Esse prólogo parece condensar tudo que guiará o interesse de Danny Clinch pela próxima hora e meia: o momento (pré e pós incluídos) em que todas aquelas pessoas – banda, platéia, roadies, câmeras – respiram um mesmo ar e vivenciam um encontro. Não à toa, Clinch não hesita em cortar da banda para um casal que se beija na platéia, para pessoas que cantam e outras que não sabem as letras, para os cartazes levados pelos fãs e a réplica de Adam Gardner pedindo para que os cartazes sejam abaixados, para que as pessoas que estiverem atrás também possam ver o show. A multiplicidade de experiências que marca Guster On Ice – assumindo que, para banda e platéia, o show é apenas uma parte de várias noites individuais, construídas por cada uma daquelas pessoas – é visualmente realçada pela variedade de texturas de captação (que vão de micro câmeras de vídeo a variadas bitolas de película). E, se Clinch realmente acredita no show como parte, e não integralidadade, daquela noite, nada mais justo que acompanhemos a banda no backstage, nas ensolaradas caminhadas pelas ruas da cidade, na passagem de som (e o corte do ensaio de “So long” para sua execução no show é especialmente ilustrativo), na repetição das músicas (“Careful”, que abriu o vídeo, reaparece em sua versão noturna pouco antes do final) no whisky com gelo (para aliviar as mãos do percussionista) após o show. Curiosa também a capacidade do vídeo de gerar perguntas no espectador: como a banda soa tão cheia com tão poucos instrumentos? De onde sai o som do baixo em “I Spy”? O som de bateria de “Careful” é, na verdade, percussão?

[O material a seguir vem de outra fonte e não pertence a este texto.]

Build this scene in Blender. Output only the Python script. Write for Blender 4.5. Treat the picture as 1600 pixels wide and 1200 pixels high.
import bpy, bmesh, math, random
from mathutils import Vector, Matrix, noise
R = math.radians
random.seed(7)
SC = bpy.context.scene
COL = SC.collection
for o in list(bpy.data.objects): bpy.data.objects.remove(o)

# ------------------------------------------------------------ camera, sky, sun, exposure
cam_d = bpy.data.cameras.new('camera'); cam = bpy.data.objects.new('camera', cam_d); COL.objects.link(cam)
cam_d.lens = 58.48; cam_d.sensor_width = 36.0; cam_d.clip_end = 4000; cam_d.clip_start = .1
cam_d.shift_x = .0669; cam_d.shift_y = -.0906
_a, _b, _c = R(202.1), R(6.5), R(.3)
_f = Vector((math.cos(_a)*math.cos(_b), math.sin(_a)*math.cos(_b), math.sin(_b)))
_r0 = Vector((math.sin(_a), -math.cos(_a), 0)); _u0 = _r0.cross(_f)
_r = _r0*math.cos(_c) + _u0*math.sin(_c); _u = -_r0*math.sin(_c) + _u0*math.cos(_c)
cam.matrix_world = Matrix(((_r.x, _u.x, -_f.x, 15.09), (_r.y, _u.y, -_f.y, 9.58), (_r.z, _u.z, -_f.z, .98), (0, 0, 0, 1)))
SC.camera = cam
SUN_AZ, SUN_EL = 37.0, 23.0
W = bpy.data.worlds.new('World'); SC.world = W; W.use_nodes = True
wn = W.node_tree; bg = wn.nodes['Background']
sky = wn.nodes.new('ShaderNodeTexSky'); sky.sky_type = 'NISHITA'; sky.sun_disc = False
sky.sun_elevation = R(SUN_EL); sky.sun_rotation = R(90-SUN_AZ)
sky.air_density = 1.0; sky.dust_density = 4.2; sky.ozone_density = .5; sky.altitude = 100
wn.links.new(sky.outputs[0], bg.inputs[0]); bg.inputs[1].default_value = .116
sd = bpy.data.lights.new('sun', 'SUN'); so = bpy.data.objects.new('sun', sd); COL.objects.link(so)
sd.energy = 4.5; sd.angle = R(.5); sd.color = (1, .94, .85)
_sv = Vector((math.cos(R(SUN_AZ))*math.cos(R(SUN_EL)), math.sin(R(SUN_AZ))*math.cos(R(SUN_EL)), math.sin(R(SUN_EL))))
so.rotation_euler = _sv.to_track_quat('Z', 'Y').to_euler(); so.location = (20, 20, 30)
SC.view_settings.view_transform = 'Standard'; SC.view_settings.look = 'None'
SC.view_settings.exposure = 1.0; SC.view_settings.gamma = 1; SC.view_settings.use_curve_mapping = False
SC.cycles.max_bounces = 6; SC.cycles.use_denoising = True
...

Musicalmente, On Ice acaba gerando um paradoxo interessante: embora valorize o instante qualquer em sua noite, escolhe aquilo que poderíamos chamar do instante pregnante da carreira da banda (e, como Clinch é fotógrafo fixo de ofício, o paralelo com Cartier-Bresson se torna inevitável). A profusão de canções de Keep It Together entre os hits incontestáveis de Lost And Gone Forever (basta lembrar das versões gloriosas de “I Spy” ou “Happier”) fixa a banda em seu melhor momento, que só seria confirmado pelo anticlimático álbum seguinte (o correto, mas pouco inspirado Gangin’ Up On The Sun). E, se o híbrido que questionei no primeiro parágrafo retorna para fechar o texto, é porque Danny Clinch compreende o meio que está carregando sua obra como poucos outros diretores já o fizeram. Em vez de contraria-lo, usa-o a seu favor. O registro de shows é sim o parodoxo do eterno e do instante, e ignorar esse instante apenas gera um eterno incompleto. Em Guster On Ice, Danny Clinch compreende o lado orgânico dos shows que os agressivos braços esticados com celulares e máquinas digitais insistem ofuscar. E, com esse pequeno deslocamento, assina uma obra-prima justamente ao assumir a instabilidade do terreno; ao se jogar na areia movediça onde todos seus outros pares parecem morrer tentando sair.